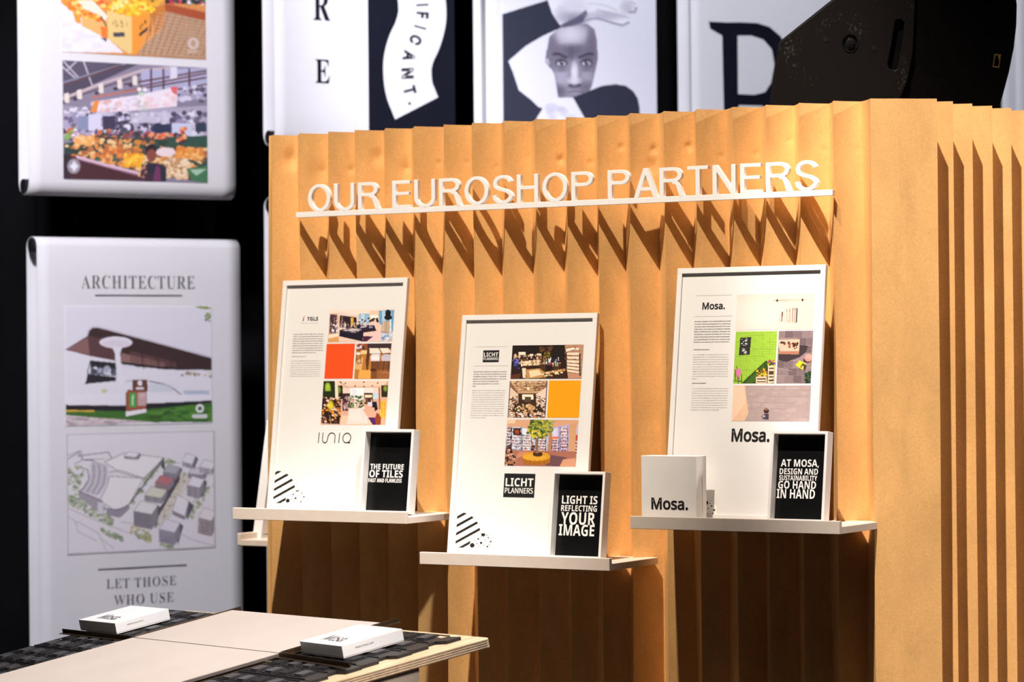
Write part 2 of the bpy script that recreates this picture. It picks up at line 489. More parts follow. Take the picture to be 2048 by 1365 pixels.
nodes = []     # plan polyline of creases: (x, y, kind, seed)
side_l = [(-1.09, .30), (-1.17, .23), (-1.10, .165), (-1.175, .10), (-1.105, .06), (-1.166, .028)]
for i, (x, y) in enumerate(side_l): nodes.append((x, y, 's', i))
nodes[0:0] = [(-1.17 if k % 2 else -1.09, .30+.07*k, 's', k) for k in range(20, 0, -1)]
for i, x in enumerate(peaks):
    nodes.append((x, 0, 'p', i))
    if i < len(peaks)-1: nodes.append((x+.51*(peaks[i+1]-x), .092, 'v', i))
nodes.append((1.584, .064, 'c', 90)); nodes.append((1.693, .152, 'q', 91))
dS = Vector((.208, .978)); nS = Vector((.978, -.208))
def side_peak(px, y):     # the crease seen at this pixel column, at depth y
    return hit(px, 600, (0, y, 0), (0, 1, 0)).x
sp = [(1.693, .152)]
for k, px in enumerate([1909.5, 1949, 1988, 2026.5, 2064, 2101, 2138, 2175]):
    y = .152+.131*(k+1); sp.append((side_peak(px, y), y))
for a, b in zip(sp, sp[1:]):
    m_ = Vector(a)+(Vector(b)-Vector(a))*.5-nS*.092
    nodes.append((m_.x, m_.y, 'w', len(nodes))); nodes.append((b[0], b[1], 'q', len(nodes)))


def node_at(n, z):
    x, y, k, s = n
    low = max(0, 1-z/1.5)
    if k == 'p':
        if s == 0: return (x-.018*(2.65-z)/1.6, y)
        return (x+wob(s, z, .0022)+low*wob(s+5, z, .006), y+wob(s*2+1, z, .0012))
    if k == 'v':
        return (x+wob(s+11, z, .004)+low*wob(s+2, z, .012), y+wob(s+3, z, .004)+low*wob(s+7, z, .010))
    if k == 's': return (x-.024*(2.65-z)/1.6 if s == 5 and x < -1.16 else x, y)
    return (x+wob(s, z, .001), y)


dents = []    # (node index, z, size, depth): small crushed spots beside the inner folds near the top
for i in range(1, 19):
    dents.append((i, 2.50+rs.uniform(-.03, .04), rs.uniform(.008, .014), rs.uniform(.001, .004)))
for i, z, s_, d in ((0, 2.56, .04, .010), (9, 2.50, .014, .0045), (9, 2.44, .012, .004), (12, 2.52, .014, .005), (12, 2.46, .03, .005), (13, 2.53, .012, .005), (3, 2.55, .03, .006), (4, 2.5, .03, .005), (1, 2.5, .04, .004)):
    dents.append((i, z, s_, d))


def panel(mb, A, B, nn, idx=None, big=False):
    """one face between creases A and B"""
    P = []
    zs = ZS if not big else ZS
    if idx is not None: zs = sorted(set(list(np.arange(2.36, 2.657, .008))+ZS))
    for z in zs:
        a = Vector(node_at(A, z)); b = Vector(node_at(B, z)); d = (b-a); n = Vector((d.y, -d.x)).normalized()
        row = []
        for k in range(nn+1):
            t = k/nn; p = a+d*t; h = 0
            e = 4*t*(1-t)
            h += -.0035*e*(1 if z > 2.2 else .7)+.0012*e*math.sin(z*7+A[3])
            if idx is not None:
                for (i, dz, s_, dep) in dents:
                    if i == idx:
                        q = ((t-.86)*.115/s_)**2+((z-dz)/s_)**2
                        if q < 6: h -= dep*math.exp(-q)*(1 if t < .99 else 0)*(1-t**14)
            p = p+n*h
            row.append((p.x, p.y, min(z, TOPZ)))
        P.append(row)
    v = [q for r in P for q in r]; f = []
    for j in range(len(P)-1):
        for k in range(nn):
            o = j*(nn+1)+k; f.append((o, o+1, o+nn+2, o+nn+1))
    mb.add(v, f)


i = 0; fold = 0
while i < len(nodes)-1:
    mb = MB()
    k = nodes[i][2]
    if k == 'p' and i+1 < len(nodes) and nodes[i+1][2] == 'v':
        panel(mb, nodes[i], nodes[i+1], 16, nodes[i][3]); panel(mb, nodes[i+1], nodes[i+2], 4); i += 2
    elif k == 'p':
        panel(mb, nodes[i], nodes[i+1], 6); panel(mb, nodes[i+1], nodes[i+2], 6); i += 2
    elif k == 'q':
        panel(mb, nodes[i], nodes[i+1], 4); panel(mb, nodes[i+1], nodes[i+2], 6); i += 2
    else:
        n_ = min(2, len(nodes)-1-i)
        if nodes[i+1][2] == 'p': n_ = 1
        for q in range(n_): panel(mb, nodes[i+q], nodes[i+q+1], 3)
        i += n_
    o = mb.build('pleat', KRAFT, pt, smooth=True)
    if k == 'p' and nodes[i][2] == 'q': tag(o, 'wide flat corner panel of smooth kraft paper')

# ================================================================== LETTER SIGN
SF = Frame((0, -.034, 0), (1, 0, 0), (0, 0, 1))
sg = thing('letter_sign', Frame((.2, -.034, 2.327), (1, 0, 0), (0, 0, 1)), 'white raised letters OUR EUROSHOP PARTNERS on a thin rail across the pleated paper', 'sign')
SGF = Frame((.2, -.034, 2.327), (1, 0, 0), (0, 0, 1))
xa, za = SGF.loc(591.5, 425.4); xb, zb = SGF.loc(1665, 378.6); z1 = (za+zb)/2
MB().box(xa, xb, z1-.0215, z1, -.021, 0).build('rail', SIGNW, sg, bevel=.001)
lx0, _ = SGF.loc(615.5, 390); lx1, _ = SGF.loc(1636, 350)


def stroke(pts, w, closed=False):
    """band of width w along a polyline: one outline (open) or two (closed)"""
    n = len(pts); Lf = []; Rt = []
    for i in range(n):
        if closed: a, b, c = pts[i-1], pts[i], pts[(i+1) % n]
        else: a, b, c = pts[max(i-1, 0)], pts[i], pts[min(i+1, n-1)]
        e1 = Vector(b)-Vector(a); e2 = Vector(c)-Vector(b)
        if e1.length < 1e-9: e1 = e2
        if e2.length < 1e-9: e2 = e1
        e1.normalize(); e2.normalize()
        n1 = Vector((-e1.y, e1.x)); n2 = Vector((-e2.y, e2.x)); m = (n1+n2)
        m = m.normalized() if m.length > .2 else n1
        k = w/2/max(m.dot(n1), .5)
        Lf.append((b[0]+m.x*k, b[1]+m.y*k)); Rt.append((b[0]-m.x*k, b[1]-m.y*k))
    return [Rt, Lf] if closed else [Rt+Lf[::-1]]


def arc(cx, cy, rx, ry, a0, a1, n=14):
    return [(cx+rx*math.cos(math.radians(a0+(a1-a0)*i/n)), cy+ry*math.sin(math.radians(a0+(a1-a0)*i/n))) for i in range(n+1)]


def glyph_strokes(ch, w):
    """grotesque capitals, cap height 1; returns (advance, list of loop groups)"""
    h = w/2
    G = []
    def s(*p, **k): G.append(stroke(list(p), w, **k))
    if ch == 'O': G.append(stroke(arc(.37, .5, .37-h, .5+.012-h, 0, 360-360/36, 35), w, True)); return .74, G
    if ch == 'U': s((h, 1), *arc(.33, .33, .33-h, .345-h, 180, 360, 18), (.66-h, 1)); return .66, G
    if ch == 'R' or ch == 'P':
        s((h, 0), (h, 1))
        s((h, 1-h), (.36, 1-h), *arc(.38, .745, .255-h, .255-h, 90, -90, 16), (h, .49+h))
        if ch == 'R': s((.36, .47), *arc(.42, .30, .175-h, .195, 90, 20, 6), (.60, .10), (.635, 0)); return .665, G
        return .635, G
    if ch == 'E': s((h, 0), (h, 1)); s((h, 1-h), (.57, 1-h)); s((h, .53), (.54, .53)); s((h, h), (.58, h)); return .58, G
    if ch == 'S':
        G.append(stroke([(h, .31)]+arc(.30, .265, .30-h, .277-h, 190, 300, 10)+[(.52, .17), (.565, .26), (.53, .36), (.42, .45), (.20, .53), (.10, .60), (.075, .72), (.10, .83)]+arc(.31, .735, .29-h, .277-h, 150, 10, 12), w)); return .62, G
    if ch == 'H': s((h, 0), (h, 1)); s((.64-h, 0), (.64-h, 1)); s((h, .53), (.64-h, .53)); return .64, G
    if ch == 'A': s((h*.9, 0), (.335, 1.0)); s((.67-h*.9, 0), (.335, 1.0)); s((.13, .30), (.54, .30)); G.append([[(.335-h*1.05, .94), (.335+h*1.05, .94), (.335+h*1.0, 1), (.335-h*1.0, 1)]]); return .67, G
    if ch == 'T': s((.29, 0), (.29, 1)); s((0, 1-h), (.58, 1-h)); return .58, G
    if ch == 'N': s((h, 0), (h, 1)); s((.64-h, 0), (.64-h, 1)); s((h*1.15, 1-.02), (.64-h*1.15, .02)); return .64, G
    return .25, G


caph = .1085; wst = .118; gap = .125; total = 0; lay = []
for ch in 'OUR EUROSHOP PARTNERS':
    if ch == ' ': total += .31; continue
    a, G = glyph_strokes(ch, wst); lay.append((total, ch, G)); total += a+gap*(.5 if ch in 'A' else 1)
total -= gap
kx = (lx1-lx0)/total
for x, ch, G in lay:
    mb = MB()
    mb.region([[[(lx0+(x+p[0])*kx, z1-.001+p[1]*caph) for p in l] for l in g] for g in G], -.018, 0)
    mb.build('letter', SIGNW, sg, bevel=.0006, seg=1)

# ================================================================== SHELVES
def shelf(name, x0, x1, z0, label, yb=.06):
    t = thing(name, Frame((x0, -.31, z0), (1, 0, 0), (0, 0, 1)), label, 'shelf', None)
    w = x1-x0
    MB().box(0, w, 0, .0255, -(yb+.31), -.02).build('board', WHITEL, t, bevel=.0015)
    MB().box(0, w, 0, .0455, -.02, 0).build('front_lip', WHITEL, t, bevel=.0015)
    return t


shelf('picture_ledge', -1.111, -.291, 1.1185, 'white wooden picture ledge on the left holding the framed poster with the orange panel')
shelf('picture_ledge', -.229, .595, .9685, 'white wooden picture ledge in the middle, the lowest of the three on the paper')
shelf('picture_ledge', .683, 1.511, 1.1245, 'white wooden picture ledge on the right holding the box lettered Mosa')

# ================================================================== FRAMES
LEAN = math.radians(7.8)


def lean_frame(x, y, z, a=LEAN):
    return Frame((x, y, z), (1, 0, 0), (0, math.sin(a), math.cos(a)))


def greek(fr, lines, parent, m, hgt, seed=1, z=.0004):
    """illegible small print: words as rows of tiny strokes. lines = [(x0, y, x1)]"""
    r = random.Random(seed); mb = MB()
    for (xa_, y, xb_) in lines:
        x = xa_
        while x < xb_:
            n = r.randint(2, 9)
            for k in range(n):
                if x > xb_: break
                w = hgt*r.uniform(.35, .55); hh = hgt*r.choice((.62, .62, .62, .95)); d = hgt*.16
                kind = r.randint(0, 3)
                mb.add([(x, y, z), (x+d, y, z), (x+d, y+hh, z), (x, y+hh, z)], [(0, 1, 2, 3)])
                if kind != 1: mb.add([(x, y+hgt*.5, z), (x+w, y+hgt*.5, z), (x+w, y+hgt*.62, z), (x, y+hgt*.62, z)], [(0, 1, 2, 3)])
                if kind != 2: mb.add([(x+w-d, y, z), (x+w, y, z), (x+w, y+hgt*.6, z), (x+w-d, y+hgt*.6, z)], [(0, 1, 2, 3)])
                if kind == 0: mb.add([(x, y, z), (x+w, y, z), (x+w, y+hgt*.12, z), (x, y+hgt*.12, z)], [(0, 1, 2, 3)])
                x += w+hgt*.14
            x += hgt*.45
    return mb.build('small_print', m, parent)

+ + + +

● WHAT IS ASKED
Would you reproduce the lines above, from the very first through the line containing "dents.append((i, z, s_, d))", exactly and without the pictures?

● SOLUTION
Write part 2 of the bpy script that recreates this picture. It picks up at line 489. More parts follow. Take the picture to be 2048 by 1365 pixels.
nodes = []     # plan polyline of creases: (x, y, kind, seed)
side_l = [(-1.09, .30), (-1.17, .23), (-1.10, .165), (-1.175, .10), (-1.105, .06), (-1.166, .028)]
for i, (x, y) in enumerate(side_l): nodes.append((x, y, 's', i))
nodes[0:0] = [(-1.17 if k % 2 else -1.09, .30+.07*k, 's', k) for k in range(20, 0, -1)]
for i, x in enumerate(peaks):
    nodes.append((x, 0, 'p', i))
    if i < len(peaks)-1: nodes.append((x+.51*(peaks[i+1]-x), .092, 'v', i))
nodes.append((1.584, .064, 'c', 90)); nodes.append((1.693, .152, 'q', 91))
dS = Vector((.208, .978)); nS = Vector((.978, -.208))
def side_peak(px, y):     # the crease seen at this pixel column, at depth y
    return hit(px, 600, (0, y, 0), (0, 1, 0)).x
sp = [(1.693, .152)]
for k, px in enumerate([1909.5, 1949, 1988, 2026.5, 2064, 2101, 2138, 2175]):
    y = .152+.131*(k+1); sp.append((side_peak(px, y), y))
for a, b in zip(sp, sp[1:]):
    m_ = Vector(a)+(Vector(b)-Vector(a))*.5-nS*.092
    nodes.append((m_.x, m_.y, 'w', len(nodes))); nodes.append((b[0], b[1], 'q', len(nodes)))


def node_at(n, z):
    x, y, k, s = n
    low = max(0, 1-z/1.5)
    if k == 'p':
        if s == 0: return (x-.018*(2.65-z)/1.6, y)
        return (x+wob(s, z, .0022)+low*wob(s+5, z, .006), y+wob(s*2+1, z, .0012))
    if k == 'v':
        return (x+wob(s+11, z, .004)+low*wob(s+2, z, .012), y+wob(s+3, z, .004)+low*wob(s+7, z, .010))
    if k == 's': return (x-.024*(2.65-z)/1.6 if s == 5 and x < -1.16 else x, y)
    return (x+wob(s, z, .001), y)


dents = []    # (node index, z, size, depth): small crushed spots beside the inner folds near the top
for i in range(1, 19):
    dents.append((i, 2.50+rs.uniform(-.03, .04), rs.uniform(.008, .014), rs.uniform(.001, .004)))
for i, z, s_, d in ((0, 2.56, .04, .010), (9, 2.50, .014, .0045), (9, 2.44, .012, .004), (12, 2.52, .014, .005), (12, 2.46, .03, .005), (13, 2.53, .012, .005), (3, 2.55, .03, .006), (4, 2.5, .03, .005), (1, 2.5, .04, .004)):
    dents.append((i, z, s_, d))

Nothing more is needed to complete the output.